Ama sözcülük yaptırmanız onun imajına da zarar veriyor, kendi köşe yazarınıza yazık ediyorsunuz. Daha uzun yıllar onu okumak isteyen okurları var. Mesela ben.

Üç, az sayıda insanın öğrendiği konuyu neden çok okunan yazarınızın köşesinden cevaplayacak kadar önemsiyorsunuz? Başbakana mesaj gönderecekseniz, yöntem doğru değil, Başbakan bu tür iletişimden emin olun hoşlanmaz. Açın telefonu hem onu mest edin, hem kendiniz amacınıza ulaşın.

Dört, madem “Ekmelleddin Beyi destekliyor olduğum yalan” diyorsunuz, öyleyse aynı gün, aynı köşede neden kendisini tanıdığınızı, evine gittiğinizi de yazdırıyorsunuz? Okur zekâsını bu kadar küçümsemek olur mu?

Beş, hem gazetenizin ilk sayfasından “desteğim yok” demeniz, adayı zorda bırakmaz mı? Yoksa kazanacağına inanmıyorsunuz?

Aydın Bey, bu kadar naif, ne söylersem nasıl anlaşılır kaygısından uzak, medya üzerinden her söylediğinize inanıldığını sanacak kadar safsanız…

Kelkit’e dönünüz. Bir çiftlik falan, hiç değilse bu kadar üzülmezsiniz.

NE ZAMAN KISKANÇLIKTAN ÖLÜRÜM?

Kıskanç sayılmam. Kıskançlık krizleri geçirmem. Kıskanmam gereken bir durum olduğunda içime kapanırım.

Ya da. Sessizce çeker giderim. Gidişim fark edilmişse, kıskançlık gereksizdir. Yok, fark edilmemişse, kıskanmaya değecek de bir şey yoktur.

Bir tek. İyi ifade edilmiş cümleleri, sözcükleri kıskanırım. “Keşke ben yazsaydım, söyleseydim” derim. O sözcükler, en pahalı mücevhere dönüşür, nadir takı takan ben, “o sözcükler benim olsaydı” diye kıvranırım.

Geçmişte. Hatırlayan vardır. “Gecenin Öteki Yüzü” vardı. Reyting canavarı yoktu daha, diziler damakta tat bırakırdı. O dizide şöyle diyordu biri: “İçimde saatli bir bomba var ve sanki zamanı bugünlere ayarlı.”

Bayılmıştım. Daha ilk gençlik halimdeyken. Zaman zaman kıskandığım cümleleri ayırıp koyarım zihnimdeki sandığa. Son zamanlarda öyle çarpıldığım ifadeler yok.
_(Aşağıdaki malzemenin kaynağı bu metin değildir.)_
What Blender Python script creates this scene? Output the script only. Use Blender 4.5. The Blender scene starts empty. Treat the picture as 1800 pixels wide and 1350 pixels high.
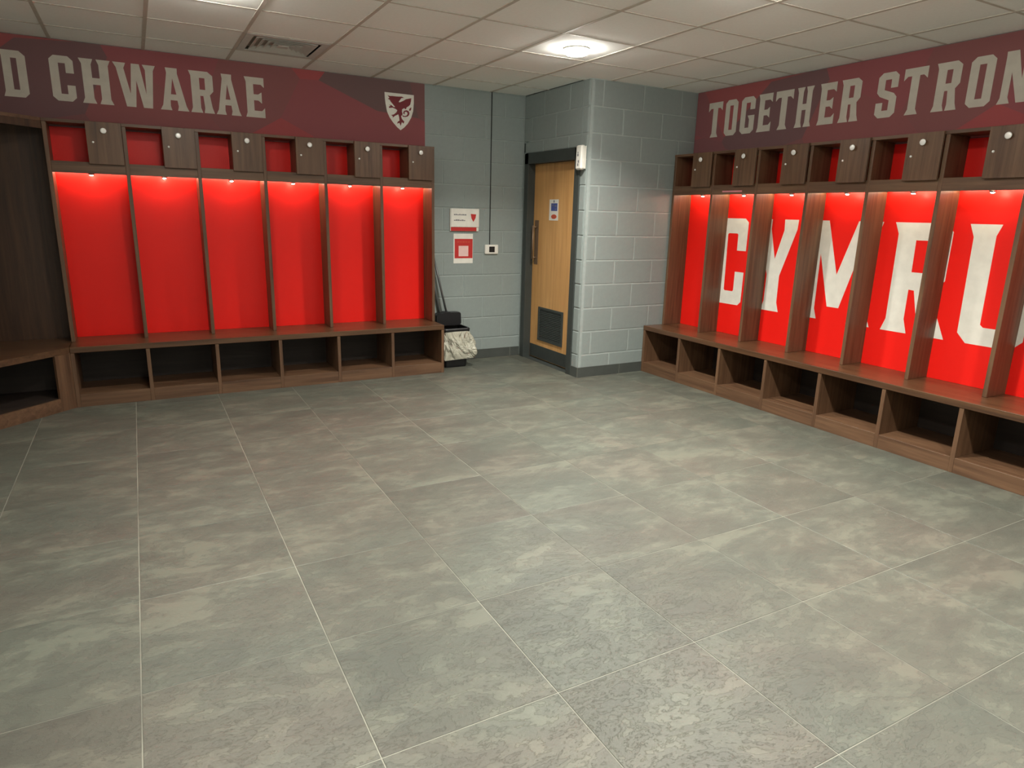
import bpy, bmesh, math, random
from mathutils import Vector, Matrix
from mathutils.geometry import tessellate_polygon
random.seed(7)
SC = bpy.context.scene
COL = SC.collection

# ---------------------------------------------------------------- camera, world, lamps, exposure
YAW, PITCH, ROLL, FPX = 0.50743, -0.24889, 0.02581, 1176.405
CAM = Vector((1.48397, -6.31108, 1.50671))
cy, sy, cp, sp, cr, sr_ = math.cos(YAW), math.sin(YAW), math.cos(PITCH), math.sin(PITCH), math.cos(ROLL), math.sin(ROLL)
fwd = Vector((sy*cp, cy*cp, sp)); rgt = Vector((cy, -sy, 0)); upv = rgt.cross(fwd)
r2 = rgt*cr + upv*sr_; u2 = -rgt*sr_ + upv*cr
cam_data = bpy.data.cameras.new('camera'); cam = bpy.data.objects.new('camera', cam_data); COL.objects.link(cam)
M = Matrix((r2, u2, -fwd)).transposed().to_4x4(); M.translation = CAM
cam.matrix_world = M
cam_data.sensor_width = 36.0; cam_data.lens = FPX*36/1800; cam_data.clip_start = 0.05
SC.camera = cam
SC.view_settings.view_transform = 'Standard'; SC.view_settings.look = 'None'
SC.view_settings.gamma = 1; SC.view_settings.use_curve_mapping = False
SC.view_settings.exposure = 0.62
LAMP_POWER = 88.0
LAMP_WATTS = 23.0        # the same fittings' downward beam, under the diffuser
#       # emission strength of the round ceiling lights
PUCK_POWER = 130.0
STRIP_POWER = 38.0      # warm strips under the stall shelves
#        # emission strength of the little stall lights
WARM = (1.0, 0.965, 0.88); PUCK_COL = (1.0, 0.80, 0.56)
world = bpy.data.worlds.new('world'); SC.world = world; world.use_nodes = True
world.node_tree.nodes['Background'].inputs[0].default_value = (0.5, 0.55, 0.52, 1)
world.node_tree.nodes['Background'].inputs[1].default_value = 0.02

# ---------------------------------------------------------------- measured room
H = 2.6588; XR = 6.2975; XP = 5.0631; PD = 1.1561; XL = -0.02; YF = -8.6
D, D2, HK, HB1, HB2, HR = 0.4658, 0.2345, 0.0974, 0.4190, 0.4634, 1.7185
X0, SL, SR = 0.9810, 0.4971, 0.5021
CT = 2.088               # cabinet top

# ---------------------------------------------------------------- materials
def lin(c):
    return tuple(((v/255)/12.92 if v/255 <= 0.04045 else ((v/255+0.055)/1.055)**2.4) for v in c) + (1,)
def new_mat(name):
    m = bpy.data.materials.new(name); m.use_nodes = True
    nt = m.node_tree; b = nt.nodes['Principled BSDF']
    return m, nt, b
def N(nt, t, **kw):
    n = nt.nodes.new(t)
    for k, v in kw.items(): setattr(n, k, v)
    return n
def ramp(nt, stops):
    r = N(nt, 'ShaderNodeValToRGB'); e = r.color_ramp.elements
    while len(e) < len(stops): e.new(0.5)
    for el, (p, c) in zip(e, stops): el.position = p; el.color = c
    return r
def noise(nt, vec, scale, detail=4, rough=0.55, dist=0.0):
    n = N(nt, 'ShaderNodeTexNoise'); n.inputs['Scale'].default_value = scale; n.inputs['Detail'].default_value = detail
    n.inputs['Roughness'].default_value = rough; n.inputs['Distortion'].default_value = dist
    nt.links.new(vec, n.inputs['Vector']); return n
def mapping(nt, vec, scale=(1, 1, 1), rot=(0, 0, 0)):
    m = N(nt, 'ShaderNodeMapping'); m.inputs['Scale'].default_value = scale; m.inputs['Rotation'].default_value = rot
    nt.links.new(vec, m.inputs['Vector']); return m.outputs[0]
def bump(nt, b, h, strength, dist=0.01):
    n = N(nt, 'ShaderNodeBump'); n.inputs['Strength'].default_value = strength; n.inputs['Distance'].default_value = dist
    nt.links.new(h, n.inputs['Height']); nt.links.new(n.outputs[0], b.inputs['Normal'])
def plain(name, rgb, rough=0.6, metal=0.0, spec=0.5, bumpy=0.0, bscale=60, var=0.06):
    m, nt, b = new_mat(name)
    tc = N(nt, 'ShaderNodeTexCoord'); c = lin(rgb)
    n = noise(nt, tc.outputs['Object'], bscale*0.2, 3)
    r = ramp(nt, [(0.3, tuple(v*(1-var) for v in c[:3])+(1,)), (0.7, tuple(min(1, v*(1+var)) for v in c[:3])+(1,))])
    nt.links.new(n.outputs['Fac'], r.inputs[0]); nt.links.new(r.outputs[0], b.inputs['Base Color'])
    b.inputs['Roughness'].default_value = rough; b.inputs['Metallic'].default_value = metal
    b.inputs['Specular IOR Level'].default_value = spec
    if bumpy:
        n2 = noise(nt, tc.outputs['Object'], bscale, 6, 0.7); bump(nt, b, n2.outputs['Fac'], bumpy, 0.004)
    return m
def emit(name, rgb, strength):
    m, nt, b = new_mat(name)
    b.inputs['Base Color'].default_value = (0.8, 0.8, 0.8, 1)
    b.inputs['Emission Color'].default_value = tuple(rgb)+(1,); b.inputs['Emission Strength'].default_value = strength
    return m
def wood(name, grain, dark=(72, 49, 34), light=(110, 82, 60), rough=0.42):
    m, nt, b = new_mat(name)
    tc = N(nt, 'ShaderNodeTexCoord'); oi = N(nt, 'ShaderNodeObjectInfo')
    add = N(nt, 'ShaderNodeVectorMath', operation='ADD'); sc = N(nt, 'ShaderNodeVectorMath', operation='SCALE')
    sc.inputs['Scale'].default_value = 3.0
    nt.links.new(oi.outputs['Location'], sc.inputs[0]); nt.links.new(tc.outputs['Object'], add.inputs[0]); nt.links.new(sc.outputs[0], add.inputs[1])
    s = {'z': (34, 34, 1.6), 'x': (1.6, 34, 34)}[grain]
    v = mapping(nt, add.outputs[0], s)
    n1 = noise(nt, v, 1.0, 6, 0.62, 0.6)
    v2 = mapping(nt, add.outputs[0], tuple(k*0.25 for k in s)); n2 = noise(nt, v2, 1.0, 2)
    mx = N(nt, 'ShaderNodeMath', operation='MULTIPLY_ADD'); mx.inputs[1].default_value = 0.45
    nt.links.new(n2.outputs['Fac'], mx.inputs[0]); nt.links.new(n1.outputs['Fac'], mx.inputs[2])
    r = ramp(nt, [(0.45, lin(dark)), (0.9, lin(light))]); nt.links.new(mx.outputs[0], r.inputs[0])
    nt.links.new(r.outputs[0], b.inputs['Base Color']); b.inputs['Roughness'].default_value = rough
    bump(nt, b, n1.outputs['Fac'], 0.12, 0.002)
    return m
W_V = wood('walnut_vertical_grain', 'z'); W_H = wood('walnut_horizontal_grain', 'x')
W_BENCH = wood('walnut_bench', 'x', (64, 43, 29), (98, 70, 48), 0.28)
W_CORNER = wood('shaded_walnut_panel', 'z', (46, 28, 17), (78, 52, 34), 0.5)  # darker copy of the walnut, with the corner's shade put into its colour
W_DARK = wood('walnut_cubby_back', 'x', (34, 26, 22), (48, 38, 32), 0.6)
OAK = wood('oak_veneer', 'z', (190, 140, 82), (216, 166, 106), 0.45)

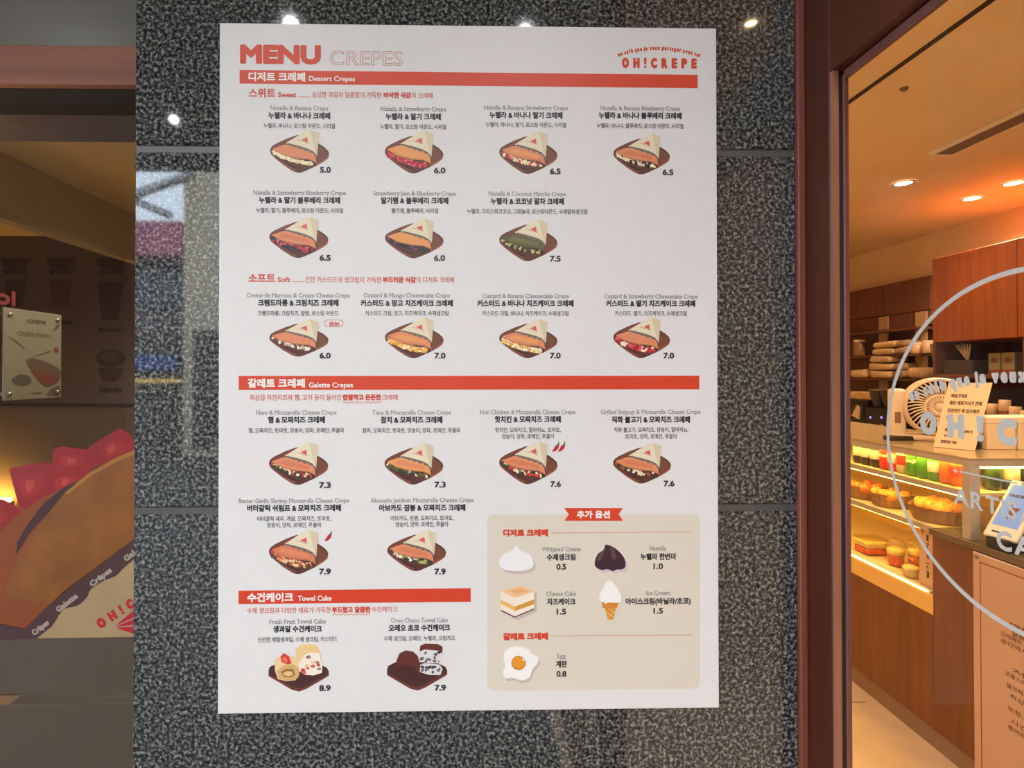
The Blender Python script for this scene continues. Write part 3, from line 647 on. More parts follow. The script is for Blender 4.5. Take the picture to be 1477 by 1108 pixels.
sprint('leaf_print', MB().face([ap(u, v) for u, v in [(.82, .22), (.9, .13), (.97, .12), (.94, .17)]], c3))
sprint('fruit_print', MB().face([ap(u, v) for u, v in smooth([(.72, .97), (.8, .9), (.95, .86), (.98, .95), (.9, .98)], 3)], c1))
sprint('sign_footer', MB().face([ap(u, v) for u, v in [(.45, .93), (.63, .925), (.63, .945), (.45, .945)]], c3))

# warm strip lamp low behind the sticker, on a counter
a = atY(0, 724, YB-.06)
ct = empty('display_counter', (-2.6, YB-.2, 0)); cz = a.z-.03
MB().box(-4.1, YB-.45, 0, -1.2, YB-.002, cz-.03, M_COUNTER, .004).build('counter_body', ct, tuple(ct.location))
MB().box(-4.12, YB-.47, cz-.03, -1.18, YB-.002, cz, M_CABD, .004).build('counter_top', ct, tuple(ct.location))
tag(ct, 'wooden counter behind the big crepe sticker in the display window', 'counter')
g = empty('bar_lamp', (a.x-.1, YB-.06, cz))
MB().box(a.x-.6, YB-.085, cz+.0005, a.x+.06, YB-.035, cz+.03, M_STEEL, .003).build('lamp_housing', g, tuple(g.location))
MB().box(a.x-.59, YB-.08, cz+.03, a.x+.05, YB-.04, cz+.05, emis('amber_lamp_face', (1, .56, .10, 1), 75), .003).build('lamp_diffuser', g, tuple(g.location))
tag(g, 'glowing amber bar lamp on the counter behind the crepe sticker', 'lamp')
tag(MB().box(-.84, 1.0, 0, -.40, 1.3, 1.0, mat('dark_low_cabinet', rgb(48, 40, 36), .6), .004).build('low_cabinet', None, (-.62, 1.15, 0)), 'dark low cabinet seen through the clear gap in the window film', 'cabinet')
for (x, y) in ((-1.25, 1.5), (-1.1, 2.4)):
    o = copy_tree(dl); o.location = (x, y, zc-.004)
    for ch in list(o.children):
        if ch.type == 'LIGHT': bpy.data.objects.remove(ch)
    tag(o, 'recessed lamp in the ochre ceiling, ' + ('nearer the window' if y < 2 else 'nearer the brown wall'), 'ceiling light', 'lamps in the ochre ceiling')
    lamp('downlight_beam', 'SPOT', (0, 0, -.02), LEFT_W, (1, .86, .66), o, .04, spot=2.6)

# --- big crepe sticker on the outside of the glass
ys = YG-.0015
st = empty('window_sticker', tuple(atY(100, 916, ys))); STO = tuple(st.location)
tag(st, 'huge strawberry crepe sticker stuck low on the display window', 'sticker')
def sv(x, y, l): return tuple(atY(x/3.356, 600+y/3.356, ys-.0002*l))
def inkd(name, c, nz=.12): return mat(name, rgb(*c), .5, noise=(16., nz))
def spart(name, polys, parent=st):
    mb = MB(); mb.recalc = False
    for pts, m, l in polys: mb.face([sv(x, y, l) for x, y in pts], m)
    return mb.build(name, parent, STO)
B1, B2, B3 = inkd('sticker_red', (140, 12, 18)), inkd('sticker_pale_red', (150, 26, 26), .3), inkd('sticker_dark_red', (140, 14, 28))
berries = [([(-180, 560), (-180, 430), (-60, 400), (15, 405), (60, 430), (105, 465), (60, 520), (0, 550), (-60, 580)], 1),
           ([(48, 262), (70, 248), (200, 228), (265, 240), (270, 330), (215, 400), (120, 450), (95, 440), (70, 360)], 2),
           ([(250, 270), (430, 265), (400, 300), (320, 350), (235, 375)], 3),
           ([(255, 180), (285, 150), (330, 152), (420, 165), (470, 200), (468, 240), (430, 268), (350, 268), (280, 262), (258, 240)], 4),
           ([(425, 158), (520, 95), (575, 64), (600, 70), (645, 115), (650, 190), (560, 215), (480, 245), (450, 180)], 3)]
for i, (p, l) in enumerate(berries):
    b = spart('strawberry', [(smooth(p, 4), B1, l)])
    cx_ = sum(q[0] for q in p)/len(p); cy_ = sum(q[1] for q in p)/len(p)
    spart('strawberry_highlight', [(smooth([(cx_+(x-cx_)*.55-8, cy_+(y-cy_)*.5+8) for x, y in p], 4), B2, l+.5), (smooth([(cx_+(x-cx_)*.2-8, cy_+(y-cy_)*.3+8) for x, y in p], 4), inkd('sticker_mid_red', (170, 58, 44), .3), l+.7)], b)
spart('crepe_back_fold', [([(-200, 700), (-60, 610), (0, 560), (60, 500), (180, 410), (380, 310), (420, 330), (300, 480), (200, 600), (120, 740), (240, 912), (150, 1035), (0, 1005), (-200, 990)], inkd('sticker_back_crepe', (130, 62, 10)), 6)])
spart('crepe_shadow_line', [([(375, 315), (300, 352), (210, 425), (130, 530), (85, 610), (75, 675), (100, 640), (150, 560), (235, 470), (325, 376)], mat('sticker_maroon', rgb(58, 22, 20), .6), 6.5)])
fr = spart('crepe_front_fold', [([(650, 168), (560, 205), (430, 278), (310, 378), (210, 500), (120, 640), (60, 740), (30, 840), (18, 880), (100, 890), (240, 912), (330, 830), (650, 596)], inkd('sticker_front_crepe', (128, 74, 12), .25), 7)])
spart('crepe_rim', [([(650, 166), (560, 203), (430, 276), (310, 376), (330, 378), (440, 292), (565, 222), (650, 186)], inkd('sticker_crepe_rim', (156, 104, 38), .2), 7.5)], fr)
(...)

Hoyratlık dilimize/dilimizi vurdu.

Ama. İki gün önce. Koramiral Atilla Kezek “Devlet, subaylarının etini canlı canlı yamyam gibi yedi” dedi.

Ülkemde yaşanan son beş yılı bundan daha güzel ifade eden bir cümle kurulmadı…

AKLIMDA KALAN

Kılıçdaroğlu’nun üslubuyla ilgili bir tutarlı, bir tutarsız durum: Diyarbakır’da sivil toplum kuruluşlarıyla yaptığı toplantıdaki üslup tam Kemal Beylikti. Tutarlıydı. Hem özeleştiri, hem de sitem. Gönüllere giden kapıyı aralayacak kadar güçlüydü. Ve. Fakat. Cumhurbaşkanı adayını belirlemesi ve açıklaması kendisine hiç uymadı. Hem Erdoğan’ı tek adamlıkla, milletvekillerini ona biat etmekle, kişiliksiz olmakla, onun her dediğini onaylamakla suçlayacaksın, hem de kendi cumhurbaşkanı adayını kendi partinden kimseye söylemeden ilan edeceksin. Bu tuhaf çelişkiyi birileri bana bir zahmet açıklayıversin.